Exercise description: Search the material for the word "wide" and report each line where it turns up.

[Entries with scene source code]
##########
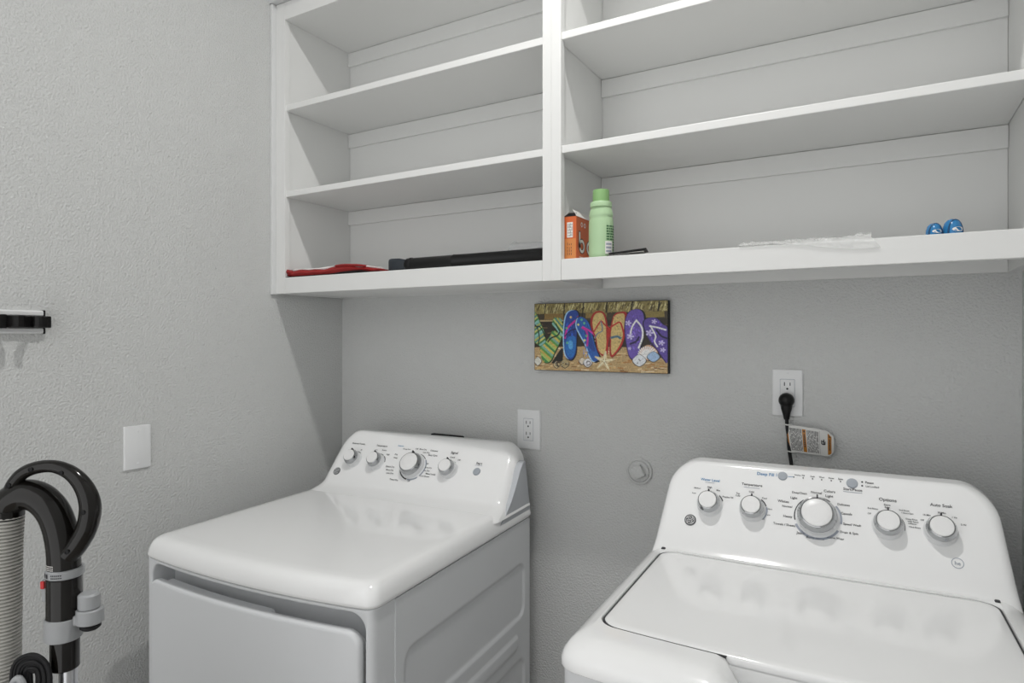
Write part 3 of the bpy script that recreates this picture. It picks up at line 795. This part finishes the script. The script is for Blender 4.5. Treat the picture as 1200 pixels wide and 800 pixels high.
stroke([(540, 320), (575, 345), (585, 400), (580, 455)], 13, (176, 36, 140)); stroke([(545, 315), (600, 345), (635, 375), (640, 400)], 12, (190, 44, 150))
for x, y in ((458, 247), (425, 325), (430, 430), (515, 300), (540, 265), (560, 290), (575, 380), (562, 412)): smooth_poly([(x - 9, y), (x, y - 9), (x + 9, y), (x, y + 9)], rr.choice([(214, 190, 120), (200, 200, 110), (90, 170, 120)]), 3)
# red-rimmed pair
def straw(outline, rim):
    smooth_poly([(a + 5, b + 5) for a, b in outline], (20, 12, 10)); smooth_poly(outline, rim)
    cx = sum(p[0] for p in outline) / len(outline); cy = sum(p[1] for p in outline) / len(outline)
    smooth_poly([(cx + (a - cx) * 0.78, cy + (b - cy) * 0.92) for a, b in outline], (190, 166, 108))
straw([(660, 203), (700, 215), (722, 280), (728, 380), (728, 450), (715, 515), (685, 520), (655, 480), (640, 400), (615, 340), (605, 270), (625, 220)], (150, 34, 30))
straw([(800, 212), (850, 215), (850, 300), (838, 380), (820, 450), (775, 510), (748, 530), (738, 490), (740, 420), (738, 360), (755, 270), (770, 230)], (150, 34, 30))
for k in range(60):
    x = rr.choice([rr.uniform(632, 700), rr.uniform(765, 825)]); y = rr.uniform(240, 480)
    smooth_poly([(x - 3, y), (x, y - 3), (x + 3, y), (x, y + 3)], rr.choice([(120, 90, 46), (212, 194, 150), (100, 76, 40)]), 2)
stroke([(625, 360), (660, 300), (682, 275), (705, 300), (740, 330)], 10, (170, 36, 34)); stroke([(680, 275), (690, 340), (655, 365), (635, 400)], 8, (90, 110, 130)); stroke([(735, 330), (725, 430), (720, 510)], 15, (166, 34, 30))
stroke([(745, 320), (780, 295), (808, 285), (825, 330), (832, 390), (800, 470), (755, 530)], 11, (168, 34, 30)); stroke([(745, 395), (790, 385), (815, 400)], 16, (70, 104, 120))
# purple pair
flop([(900, 193), (940, 200), (958, 245), (955, 330), (945, 420), (920, 520), (895, 545), (868, 520), (852, 440), (842, 350), (845, 270), (865, 215)], (50, 36, 90), (98, 78, 160), 4, 4)
flop([(985, 255), (1030, 255), (1070, 300), (1098, 340), (1098, 555), (1080, 550), (1040, 480), (990, 400), (962, 320), (962, 275)], (44, 32, 80), (84, 66, 144), 5, 4)
stroke([(915, 265), (885, 320), (872, 390)], 10, (216, 216, 222)); stroke([(910, 268), (945, 320), (950, 390), (925, 470)], 11, (220, 222, 228)); stroke([(870, 440), (910, 420), (930, 385)], 12, (28, 22, 56))
stroke([(990, 310), (1040, 322), (1090, 340)], 11, (216, 218, 226)); stroke([(1000, 315), (1028, 380), (1022, 420), (1040, 460)], 9, (214, 214, 224)); stroke([(1030, 335), (1060, 380), (1096, 400)], 12, (26, 20, 54))
for x, y, s in ((862, 290, 17), (875, 385, 20), (992, 360, 20), (1062, 430, 16), (1020, 280, 14), (870, 470, 10), (1070, 480, 14)):
    for a in range(5):
        q = a * 2 * PI / 5; smooth_poly([(x, y), (x + s * math.cos(q - .35), y + s * math.sin(q - .35)), (x + s * 1.2 * math.cos(q), y + s * 1.2 * math.sin(q)), (x + s * math.cos(q + .35), y + s * math.sin(q + .35))], (186, 178, 214), 2)
# shells and starfish
def shell(x, y, r, c): smooth_poly([(x - r - 4, y + 3), (x, y - r - 3), (x + r + 5, y + 3), (x, y + r + 5)], (40, 32, 26), 6); smooth_poly([(x - r, y), (x, y - r), (x + r, y), (x, y + r)], c, 6)
shell(186, 560, 30, (196, 196, 186)); shell(345, 585, 24, (186, 170, 130)); shell(412, 577, 32, (160, 144, 106))
for k in range(14): shell(345 + rr.uniform(-15, 90), 580 + rr.uniform(-14, 14), 4, rr.choice([(216, 206, 176), (110, 90, 60)]))
shell(545, 560, 24, (196, 186, 170)); shell(585, 572, 31, (206, 206, 208)); stroke([(575, 590), (600, 585), (602, 565), (582, 562), (578, 578)], 6, (60, 54, 60))
for a in range(5):
    q = rad(-90 + a * 72 + 8); x, y = 703, 560
    poly([(x + 22 * math.cos(q - .9), y + 22 * math.sin(q - .9)), (x + 74 * math.cos(q - .06), y + 74 * math.sin(q - .06)), (x + 74 * math.cos(q + .06), y + 74 * math.sin(q + .06)), (x + 22 * math.cos(q + .9), y + 22 * math.sin(q + .9))], (196, 180, 142))
    stroke([(x, y), (x + 60 * math.cos(q), y + 60 * math.sin(q))], 5, (228, 218, 190), 2)
shell(985, 500, 56, (190, 150, 120))
for a in range(13):
    q = rad(-175 + a * 15); stroke([(975, 540), (975 + 30 * math.cos(q), 525 + 40 * math.sin(q)), (980 + 58 * math.cos(q), 510 + 56 * math.sin(q))], 8, (232, 226, 216), 2)
shell(1015, 528, 36, (150, 176, 206)); shell(930, 555, 41, (206, 210, 214)); stroke([(925, 545), (940, 560)], 5, (70, 70, 80), 2); stroke([(915, 575), (925, 570)], 5, (70, 70, 80), 2)
stroke([(1010, 615), (1040, 610), (1075, 617)], 4, (90, 50, 30), 3)
IMG = IMG.reshape(GY, SS, GX, SS, 3).mean((1, 3))
pw, phh = PX1 - PX0, PZ1 - PZ0; mg = 0.0014
vv = [(PX0 - cxm + mg + (pw - 2 * mg) * i / (GX - 1), PYF - 0.0003, mg + (phh - 2 * mg) * (1 - j / (GY - 1))) for j in range(GY) for i in range(GX)]
ff = [(j * GX + i, (j + 1) * GX + i, (j + 1) * GX + i + 1, j * GX + i + 1) for j in range(GY - 1) for i in range(GX - 1)]
me = bpy.data.meshes.new('painted_scene'); me.from_pydata(vv, [], ff)
ca = me.color_attributes.new('Col', 'FLOAT_COLOR', 'POINT')
ca.data.foreach_set('color', np.concatenate([IMG.reshape(-1, 3), np.ones((GX * GY, 1), np.float32)], 1).astype(np.float32).ravel())
me.materials.append(M['print'])
po = bpy.data.objects.new('painted_scene', me); COL.objects.link(po); po.parent = cv

# ------------------------------------------------------------------ things on the shelves
ZS = 1.583
# orange carton
t = thing('carton', 'open orange carton standing beside the green bottle', 'box', (1.032, -0.212, ZS))
bm = bmesh.new(); w2, d2, H = 0.0175, 0.062, 0.106
loft(bm, [[(-w2, -d2, 0), (w2, -d2, 0), (w2, d2, 0), (-w2, d2, 0)], [(-w2, -d2, H), (w2, -d2, H), (w2, d2, H), (-w2, d2, H)],
          [(-w2 + .001, -d2 + .001, H), (w2 - .001, -d2 + .001, H), (w2 - .001, d2 - .001, H), (-w2 + .001, d2 - .001, H)], [(-w2 + .001, -d2 + .001, .07), (w2 - .001, -d2 + .001, .07), (w2 - .001, d2 - .001, .07), (-w2 + .001, d2 - .001, .07)]])
obj('carton_body', bm, 'orange', t)
def flap(pts, m, n='flap'):
    bm = bmesh.new(); nrm = (Vector(pts[1]) - Vector(pts[0])).cross(Vector(pts[2]) - Vector(pts[0])).normalized() * 0.0007
    loft(bm, [[Vector(p) for p in pts], [Vector(p) + nrm for p in pts]]); return obj(n, bm, m, t)
flap([(w2, -d2 + .002, H), (w2, d2 - .002, H), (.004, d2 - .008, H + .016), (.004, -d2 + .008, H + .018)], 'carton_white')
flap([(-w2, d2 - .002, H), (-w2, -d2 + .002, H), (-.004, -d2 + .006, H + .013), (-.004, d2 - .006, H + .013)], 'carton_white')
flap([(-w2 + .002, -d2, H), (w2 - .002, -d2, H), (w2 - .005, -d2 + .012, H + .010), (-w2 + .005, -d2 + .012, H + .010)], 'black_matt')
fr = lambda x, z: frame((x, -d2 - .0003, z), (1, 0, 0), (0, 0, 1))
bm = bmesh.new(); strip(bm, fr(0, 0), -.016, .016, .001, .052); o = obj('amber_side', bm, 'orange_side', t)
bm = bmesh.new(); strip(bm, frame((0, -d2 - .0006, 0), (1, 0, 0), (0, 0, 1)), -.007, .0085, .055, .092); o = obj('white_label', bm, 'carton_white', t)
bm = bmesh.new()
for k in range(4):
    x = -.004 + k * .0031
    for j in range(5): strip(bm, frame((x, -d2 - .0009, .058 + j * .0066), (1, 0, 0), (0, 0, 1)), 0, .0012, 0, rr.uniform(.003, .006))
for k in range(3):
    for j in range(4): strip(bm, frame((-.006 + k * .005, -d2 - .0009, .012 + j * .008), (1, 0, 0), (0, 0, 1)), 0, .0012, 0, rr.uniform(.003, .007))
stuff(obj('small_print', bm, 'ink', t, recalc=False))
fs = lambda y, z, h: frame((w2 + h, y, z), (0, 1, 0), (0, 0, 1))
for h, m, k in ((.0003, 'ink', 1.0), (.0006, 'carton_white', 1.0)):
    bm = bmesh.new()
    q = fs(-.030, .036, h); g2 = 0.0022 if m == 'ink' else 0.0
    ring_arc(bm, q, .0095 - g2, .0165 + g2, 0, 360, 28); strip(bm, q, -.0165 - g2, -.0095 + g2, -.006, .034 + g2)
    q = fs(.016, .036, h); ring_arc(bm, q, .0095 - g2, .0165 + g2, 0, 360, 28)
    stuff(obj('brand_letter', bm, m, t, recalc=False))
bm = bmesh.new()
for y in (-.030, -.012): ring_arc(bm, fs(y, .089, .0003), .0035, .0060, 0, 360, 20)
strip(bm, fs(-.045, .008, .0003), 0, .05, 0, .0018)
stuff(obj('white_print', bm, 'carton_white', t, recalc=False))

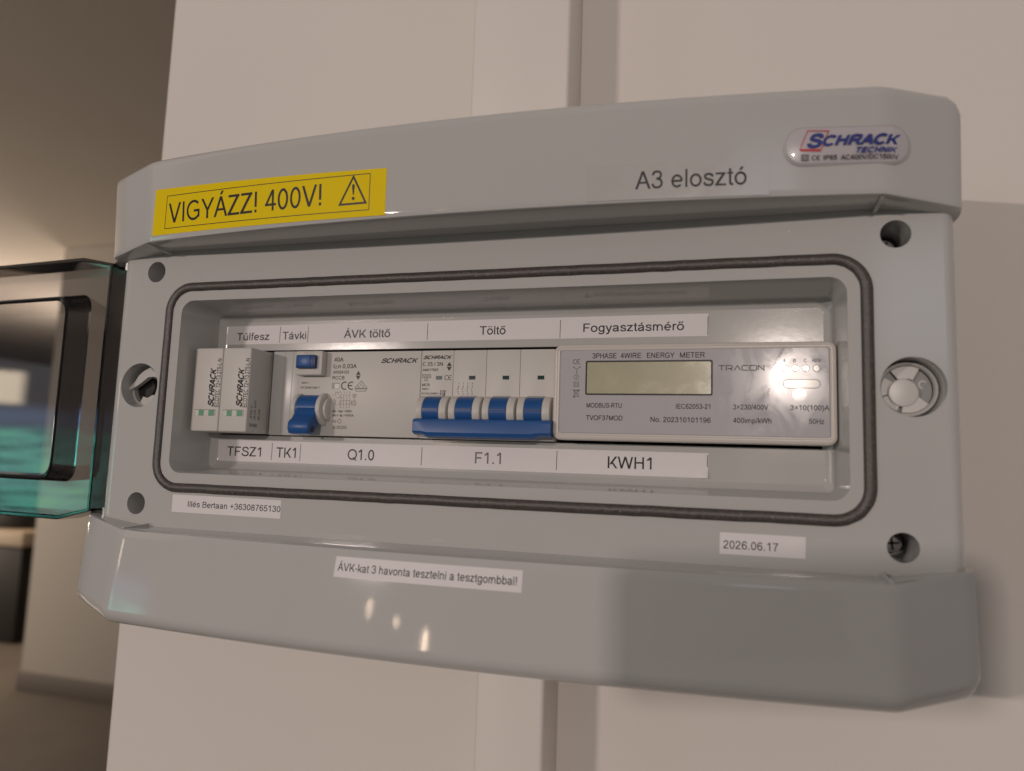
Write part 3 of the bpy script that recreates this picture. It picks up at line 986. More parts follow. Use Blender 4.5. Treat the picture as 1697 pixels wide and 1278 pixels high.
##########
Reply:
Write part 3 of the bpy script that recreates this picture. It picks up at line 795. This part finishes the script. The script is for Blender 4.5. Treat the picture as 1200 pixels wide and 800 pixels high.
Write part 3 of the bpy script that recreates this picture. It picks up at line 986. More parts follow. Use Blender 4.5. Treat the picture as 1697 pixels wide and 1278 pixels high.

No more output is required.